Jacob makes a very courageous move toward reconciliation by sending messengers ahead with presents for Esau. His hope is clearly that this gesture of generosity and sublimation will pave the way for the reunion of the brothers and that potent moment of forgiveness. And indeed, at their eventual reunion, Esau gives Jacob a tender embrace, showing a powerful example of reconciliation and forgiveness.

We can learn much from the narrative of this parashah about the importance of making amends, the strength of forgiving, and the need to pursue peace with others. It reminds us that even in times of strife and separation, relationships can be mended through acts of kindness, humility, and readiness to lay aside grudges.

Rabbi Sacks says “It takes courage to forgive – because forgiving means letting go: letting go of the pain, letting go even of our sense of justice, our feeling that we or our people have been wronged. In war, even ordinary people become heroes. But in pursuit of peace, even heroes are often afraid to take the risk.”

As we reflect on the story of Jacob and Esau, we are encouraged to follow their example by seeking opportunities in our own lives to make amends. We are reminded of the healing that comes from releasing grudges and embracing an attitude of empathy and understanding toward other people, and the transformational power of forgiveness.

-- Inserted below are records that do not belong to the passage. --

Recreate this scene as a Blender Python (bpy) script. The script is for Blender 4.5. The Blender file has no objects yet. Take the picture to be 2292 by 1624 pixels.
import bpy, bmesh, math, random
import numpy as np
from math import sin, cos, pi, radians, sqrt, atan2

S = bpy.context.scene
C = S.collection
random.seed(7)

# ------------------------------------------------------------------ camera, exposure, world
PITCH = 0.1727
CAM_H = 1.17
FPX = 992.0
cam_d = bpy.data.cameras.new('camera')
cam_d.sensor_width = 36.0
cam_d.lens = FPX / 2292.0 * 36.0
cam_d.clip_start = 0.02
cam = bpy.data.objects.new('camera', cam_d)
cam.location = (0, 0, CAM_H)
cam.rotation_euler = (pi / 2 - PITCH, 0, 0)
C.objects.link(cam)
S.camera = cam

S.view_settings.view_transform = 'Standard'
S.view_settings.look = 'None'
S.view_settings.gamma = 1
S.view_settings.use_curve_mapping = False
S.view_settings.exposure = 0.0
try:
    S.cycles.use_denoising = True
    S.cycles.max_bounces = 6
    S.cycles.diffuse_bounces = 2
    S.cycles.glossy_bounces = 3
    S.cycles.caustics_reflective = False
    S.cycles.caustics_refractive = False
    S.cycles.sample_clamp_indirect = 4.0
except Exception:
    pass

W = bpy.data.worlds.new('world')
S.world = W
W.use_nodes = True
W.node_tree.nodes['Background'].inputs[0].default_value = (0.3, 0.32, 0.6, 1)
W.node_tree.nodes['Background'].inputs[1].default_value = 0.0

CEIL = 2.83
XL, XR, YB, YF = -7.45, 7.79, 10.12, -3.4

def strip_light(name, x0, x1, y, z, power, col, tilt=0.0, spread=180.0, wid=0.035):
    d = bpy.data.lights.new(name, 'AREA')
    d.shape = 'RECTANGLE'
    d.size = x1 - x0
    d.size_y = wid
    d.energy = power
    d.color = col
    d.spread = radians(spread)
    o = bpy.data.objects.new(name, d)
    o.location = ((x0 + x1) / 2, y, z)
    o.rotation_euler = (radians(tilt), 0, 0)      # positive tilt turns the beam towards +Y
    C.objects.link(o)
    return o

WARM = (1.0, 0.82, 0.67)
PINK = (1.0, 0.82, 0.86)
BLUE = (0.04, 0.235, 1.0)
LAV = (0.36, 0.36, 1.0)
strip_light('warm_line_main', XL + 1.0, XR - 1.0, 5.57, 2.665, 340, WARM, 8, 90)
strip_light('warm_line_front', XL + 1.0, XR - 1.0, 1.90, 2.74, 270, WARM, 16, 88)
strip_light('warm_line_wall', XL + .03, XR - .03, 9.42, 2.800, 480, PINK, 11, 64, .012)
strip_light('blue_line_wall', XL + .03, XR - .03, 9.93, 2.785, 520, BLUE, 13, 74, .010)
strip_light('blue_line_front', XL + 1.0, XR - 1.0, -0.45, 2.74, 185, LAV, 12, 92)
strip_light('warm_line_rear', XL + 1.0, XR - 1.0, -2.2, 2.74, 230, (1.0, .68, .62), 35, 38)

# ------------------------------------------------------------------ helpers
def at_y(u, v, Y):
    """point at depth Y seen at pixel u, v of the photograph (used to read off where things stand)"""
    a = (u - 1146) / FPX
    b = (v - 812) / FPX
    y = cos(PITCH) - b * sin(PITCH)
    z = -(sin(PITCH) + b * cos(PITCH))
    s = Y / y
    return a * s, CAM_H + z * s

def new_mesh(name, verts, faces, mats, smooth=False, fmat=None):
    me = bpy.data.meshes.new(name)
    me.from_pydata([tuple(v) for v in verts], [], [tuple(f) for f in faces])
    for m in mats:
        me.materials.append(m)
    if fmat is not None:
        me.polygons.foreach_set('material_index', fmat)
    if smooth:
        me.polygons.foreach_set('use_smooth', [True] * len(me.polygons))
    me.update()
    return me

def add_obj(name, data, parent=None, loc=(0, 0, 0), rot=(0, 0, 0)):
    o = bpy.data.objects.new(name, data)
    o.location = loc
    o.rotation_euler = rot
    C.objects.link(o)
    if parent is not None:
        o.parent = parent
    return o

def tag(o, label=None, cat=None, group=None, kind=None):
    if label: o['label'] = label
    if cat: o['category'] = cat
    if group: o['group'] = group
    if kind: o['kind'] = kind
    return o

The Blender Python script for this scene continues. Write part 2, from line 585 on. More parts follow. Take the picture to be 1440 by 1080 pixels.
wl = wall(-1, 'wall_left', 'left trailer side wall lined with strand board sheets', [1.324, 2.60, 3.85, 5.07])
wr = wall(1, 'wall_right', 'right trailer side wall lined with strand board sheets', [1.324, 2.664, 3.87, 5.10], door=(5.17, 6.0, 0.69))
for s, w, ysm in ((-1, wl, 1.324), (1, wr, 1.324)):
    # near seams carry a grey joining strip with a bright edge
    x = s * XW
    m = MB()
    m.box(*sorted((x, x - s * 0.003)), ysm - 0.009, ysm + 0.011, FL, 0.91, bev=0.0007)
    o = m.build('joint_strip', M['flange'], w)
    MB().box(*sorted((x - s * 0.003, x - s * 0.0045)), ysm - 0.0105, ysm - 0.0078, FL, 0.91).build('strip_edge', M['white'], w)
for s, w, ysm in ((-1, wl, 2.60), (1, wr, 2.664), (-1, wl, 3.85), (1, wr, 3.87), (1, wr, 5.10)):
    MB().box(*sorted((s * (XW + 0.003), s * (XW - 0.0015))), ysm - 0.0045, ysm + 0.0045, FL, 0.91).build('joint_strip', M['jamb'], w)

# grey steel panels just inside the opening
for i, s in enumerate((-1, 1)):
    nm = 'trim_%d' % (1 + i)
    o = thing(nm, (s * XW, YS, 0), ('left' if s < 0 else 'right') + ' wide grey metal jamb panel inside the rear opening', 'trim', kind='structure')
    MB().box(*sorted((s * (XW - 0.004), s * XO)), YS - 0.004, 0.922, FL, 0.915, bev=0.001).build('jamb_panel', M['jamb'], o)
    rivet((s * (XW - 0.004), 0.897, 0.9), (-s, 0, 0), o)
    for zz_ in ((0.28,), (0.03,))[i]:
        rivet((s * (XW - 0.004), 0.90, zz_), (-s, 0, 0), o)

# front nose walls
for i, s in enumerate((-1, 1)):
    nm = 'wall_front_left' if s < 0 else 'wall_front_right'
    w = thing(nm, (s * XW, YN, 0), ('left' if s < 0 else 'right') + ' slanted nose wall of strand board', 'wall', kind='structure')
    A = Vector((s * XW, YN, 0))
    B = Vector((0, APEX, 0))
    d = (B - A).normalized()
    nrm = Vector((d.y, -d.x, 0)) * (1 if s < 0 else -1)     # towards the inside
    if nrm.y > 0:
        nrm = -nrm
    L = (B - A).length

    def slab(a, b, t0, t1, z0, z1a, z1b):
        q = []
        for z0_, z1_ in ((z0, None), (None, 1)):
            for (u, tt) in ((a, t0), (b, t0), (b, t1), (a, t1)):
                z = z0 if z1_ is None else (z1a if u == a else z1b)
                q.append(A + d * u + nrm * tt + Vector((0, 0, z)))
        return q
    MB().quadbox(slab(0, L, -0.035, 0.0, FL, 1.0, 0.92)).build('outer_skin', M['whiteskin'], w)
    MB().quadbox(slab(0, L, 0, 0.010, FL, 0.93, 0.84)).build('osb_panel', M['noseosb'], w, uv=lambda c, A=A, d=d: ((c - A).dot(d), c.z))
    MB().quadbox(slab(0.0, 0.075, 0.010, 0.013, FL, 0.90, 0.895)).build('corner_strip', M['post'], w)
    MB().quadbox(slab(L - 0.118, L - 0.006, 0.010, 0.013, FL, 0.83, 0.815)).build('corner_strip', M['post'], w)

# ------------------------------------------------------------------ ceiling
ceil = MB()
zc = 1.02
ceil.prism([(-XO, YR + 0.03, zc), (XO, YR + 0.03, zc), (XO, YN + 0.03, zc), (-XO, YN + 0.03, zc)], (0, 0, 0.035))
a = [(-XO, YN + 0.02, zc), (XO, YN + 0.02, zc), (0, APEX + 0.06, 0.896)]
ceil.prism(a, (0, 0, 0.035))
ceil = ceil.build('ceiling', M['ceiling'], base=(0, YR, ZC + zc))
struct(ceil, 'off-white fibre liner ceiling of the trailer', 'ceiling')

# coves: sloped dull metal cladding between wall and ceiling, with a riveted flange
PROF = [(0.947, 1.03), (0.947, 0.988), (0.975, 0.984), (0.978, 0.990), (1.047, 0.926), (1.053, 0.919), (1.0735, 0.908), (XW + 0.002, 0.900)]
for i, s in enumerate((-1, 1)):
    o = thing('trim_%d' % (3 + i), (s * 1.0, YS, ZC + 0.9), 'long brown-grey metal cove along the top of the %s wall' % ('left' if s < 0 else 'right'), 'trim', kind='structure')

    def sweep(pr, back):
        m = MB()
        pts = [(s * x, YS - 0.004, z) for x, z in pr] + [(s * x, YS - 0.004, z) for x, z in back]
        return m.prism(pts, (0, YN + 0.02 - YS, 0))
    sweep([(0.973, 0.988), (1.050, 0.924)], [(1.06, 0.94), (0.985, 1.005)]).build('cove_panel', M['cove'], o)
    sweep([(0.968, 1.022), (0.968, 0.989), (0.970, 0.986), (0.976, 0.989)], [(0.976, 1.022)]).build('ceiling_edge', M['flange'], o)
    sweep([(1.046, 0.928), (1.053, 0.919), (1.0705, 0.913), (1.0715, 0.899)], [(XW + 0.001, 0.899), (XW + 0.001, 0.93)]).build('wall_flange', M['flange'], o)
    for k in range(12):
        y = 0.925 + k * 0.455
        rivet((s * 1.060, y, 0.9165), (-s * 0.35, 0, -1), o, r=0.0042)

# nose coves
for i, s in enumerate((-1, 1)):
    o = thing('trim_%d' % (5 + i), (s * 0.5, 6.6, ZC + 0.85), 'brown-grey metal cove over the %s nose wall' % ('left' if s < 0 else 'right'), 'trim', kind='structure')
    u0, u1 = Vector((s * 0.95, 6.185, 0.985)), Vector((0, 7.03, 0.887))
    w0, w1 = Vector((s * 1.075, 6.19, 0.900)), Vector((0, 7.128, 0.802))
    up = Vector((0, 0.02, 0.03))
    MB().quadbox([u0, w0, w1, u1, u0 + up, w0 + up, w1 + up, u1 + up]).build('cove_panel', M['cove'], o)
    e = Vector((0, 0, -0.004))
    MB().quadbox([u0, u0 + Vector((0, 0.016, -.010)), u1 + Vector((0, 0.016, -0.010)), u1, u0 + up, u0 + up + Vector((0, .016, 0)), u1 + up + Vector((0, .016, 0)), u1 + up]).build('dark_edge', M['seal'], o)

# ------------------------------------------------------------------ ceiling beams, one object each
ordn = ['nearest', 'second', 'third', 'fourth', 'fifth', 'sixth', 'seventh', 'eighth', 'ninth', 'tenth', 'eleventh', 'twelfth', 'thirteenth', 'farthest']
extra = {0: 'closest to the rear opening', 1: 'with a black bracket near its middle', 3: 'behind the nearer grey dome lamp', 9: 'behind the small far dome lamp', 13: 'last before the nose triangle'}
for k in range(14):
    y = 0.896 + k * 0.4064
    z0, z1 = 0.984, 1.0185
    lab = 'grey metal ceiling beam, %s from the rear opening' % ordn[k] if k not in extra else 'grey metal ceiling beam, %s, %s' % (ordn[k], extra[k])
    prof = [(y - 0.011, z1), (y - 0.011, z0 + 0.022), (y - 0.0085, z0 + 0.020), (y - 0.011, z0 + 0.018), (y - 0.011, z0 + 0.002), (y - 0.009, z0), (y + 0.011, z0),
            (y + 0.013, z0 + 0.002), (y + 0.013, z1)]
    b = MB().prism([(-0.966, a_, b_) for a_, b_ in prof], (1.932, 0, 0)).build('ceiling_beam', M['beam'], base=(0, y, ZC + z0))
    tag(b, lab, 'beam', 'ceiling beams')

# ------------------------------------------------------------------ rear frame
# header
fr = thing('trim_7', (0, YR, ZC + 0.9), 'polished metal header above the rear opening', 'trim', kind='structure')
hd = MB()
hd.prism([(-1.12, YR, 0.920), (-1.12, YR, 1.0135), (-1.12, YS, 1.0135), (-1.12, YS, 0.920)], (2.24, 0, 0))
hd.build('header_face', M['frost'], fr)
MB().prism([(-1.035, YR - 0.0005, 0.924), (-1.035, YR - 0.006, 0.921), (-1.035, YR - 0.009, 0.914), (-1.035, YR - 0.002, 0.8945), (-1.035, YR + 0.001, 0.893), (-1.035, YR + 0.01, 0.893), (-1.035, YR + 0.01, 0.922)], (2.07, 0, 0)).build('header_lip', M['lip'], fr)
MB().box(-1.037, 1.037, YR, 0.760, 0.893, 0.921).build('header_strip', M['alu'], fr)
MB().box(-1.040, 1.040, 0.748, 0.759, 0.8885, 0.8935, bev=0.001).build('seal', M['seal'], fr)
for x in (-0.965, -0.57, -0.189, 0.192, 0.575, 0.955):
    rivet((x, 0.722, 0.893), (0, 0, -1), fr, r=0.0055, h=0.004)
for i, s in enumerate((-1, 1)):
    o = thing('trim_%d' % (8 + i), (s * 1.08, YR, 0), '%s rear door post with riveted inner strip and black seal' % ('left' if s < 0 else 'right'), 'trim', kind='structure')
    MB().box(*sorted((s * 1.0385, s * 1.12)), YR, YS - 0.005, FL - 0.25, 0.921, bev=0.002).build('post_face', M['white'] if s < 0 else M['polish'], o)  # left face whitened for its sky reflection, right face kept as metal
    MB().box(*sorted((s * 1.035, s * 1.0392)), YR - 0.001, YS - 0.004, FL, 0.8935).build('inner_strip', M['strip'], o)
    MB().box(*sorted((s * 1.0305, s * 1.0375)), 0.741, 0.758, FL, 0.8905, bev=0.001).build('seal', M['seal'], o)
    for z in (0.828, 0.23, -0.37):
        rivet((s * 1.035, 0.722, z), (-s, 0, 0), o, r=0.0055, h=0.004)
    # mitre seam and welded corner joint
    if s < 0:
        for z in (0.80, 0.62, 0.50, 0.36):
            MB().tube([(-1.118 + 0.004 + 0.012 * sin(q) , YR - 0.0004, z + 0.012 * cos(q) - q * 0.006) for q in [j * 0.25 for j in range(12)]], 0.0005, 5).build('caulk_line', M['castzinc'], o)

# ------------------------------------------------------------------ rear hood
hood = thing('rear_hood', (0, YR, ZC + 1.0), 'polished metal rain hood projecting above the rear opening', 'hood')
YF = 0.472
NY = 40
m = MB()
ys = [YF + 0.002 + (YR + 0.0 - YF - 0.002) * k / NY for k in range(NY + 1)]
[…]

In a world too often marked by conflict and division, Parashat Vayishlach calls us to be agents of peace and reconciliation, to extend mercy to those who have harmed us or sinned against us, and to build bridges of harmony and understanding in our relationships with others and in the community. 

So let us take this as a lesson and motivate ourselves to not allow  any difference of opinion, belief, or difference between friends fester,  and to take that time to forgive one another. May we all have the compassion and courage to mend broken relationships and foster in our own lives a culture of forgiveness and togetherness, just as Jacob and Esau did after their encounter.